Mesrine: Killer Instinct

Mesrine: Killer Instinct

Film review by: Witney Seibold

In the mid ’60s through the ’70s, Jacques Mesrine was one of France’s most notorious bank thieves. But far from being a suited gangster, or a calculatingly asshole-ish GoodFella, he was something of an irascible dandy, who would rob several banks in a single day just for the challenge and the bragging rights. That such a visible criminal eluded capture at all is something of a miracle. He was captured several times, and even escaped from several prisons, rightfully earning him a reputation in the underworld.

Jean-François Richet‘s “Mesrine: Killer Instinct” is the first half of a two-part film that details the life of the man. As an historical document, this film is first rate. It’s careful to get a lot of the period details correct, and actually feels like we’re seeing glimpses of the past; period films are not just about dressing people in the right costumes. Each era has a feel. As an action film, “Mesrine” moves along at a fantastically brisk clip, giving us all the highlights, without having to suffer through the dull expository bits. Perhaps the history was being fudged, but the storytelling was economical and clear.

The acting is also superb, especially on the part of Vincent Cassel as Mesrine. Mesrine was a criminal who managed to charm his way out of prisons, and into women’s pants. Cassel can come across as dangerous and mildly insane in one scene, but has the gumption to actually be confident about his personality, making him one of the most suave assholes in the room. Here is a man who, after robbing a bank, and perhaps killing a cop, can go to a public club, wave the money around, charm one woman, then leave her to charm another, and still come across as a friendly hero. Cassel is the main reason that “Mesrine” was so enjoyable.

The rest of the cast is not bad either. Elena Anaya plays the pretty woman that Masrine marries and has kids with, and who will ultimately be snubbed for the charms of the slinky Sarah (Florence Thomassin). Even heavy-hitter (and markedly beefy) Gerard Depardieu appears as a Godfather type.

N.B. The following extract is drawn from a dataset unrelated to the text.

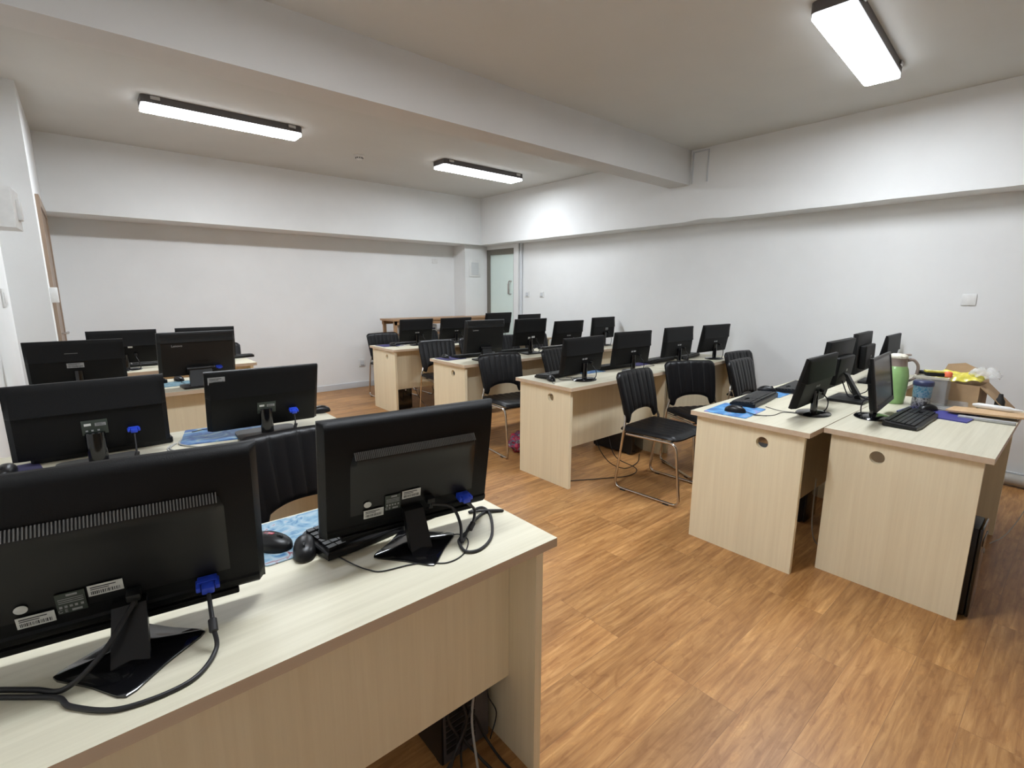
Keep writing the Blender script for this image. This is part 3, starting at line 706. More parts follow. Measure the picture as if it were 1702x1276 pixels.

But as pretty as the film is, and as good as the acting is, and as compelling an action film it is, it seems to slump a bit in terms of actual drama. You can’t help but be charmed by Cassel, and seduced by the filmmaking, but you may seem to notice how light everything is after a while. Most of the greatest crime flicks have some sense of moral ambiguity. Of anti-heroism. Of criminal ambivalence. Some sembalnce of tragedy. We know Mesrine will be murdered at the end (we see it in the film’s introduction), but we get no sense of how we should feel about that. We lie him, and feel sorry for him, I suppose, but we don’t necessarily care a great deal. This is a trifling action film that could have been a moving crime epic.

Also, since this is the first part of a two=part film, “Killer Instinct” ends kind of abruptly after a prison break. I suppose this is a problem with splitting up your film into two parts, though.

I still, however, recommend this film for its energy, its history lesson, and its indelible performances. Many theaters around town have been playing both “Killer Instinct,” and its follow-up “Public Enemy #1,” back-to-back. If you can find the time, I recommend you watch them that way.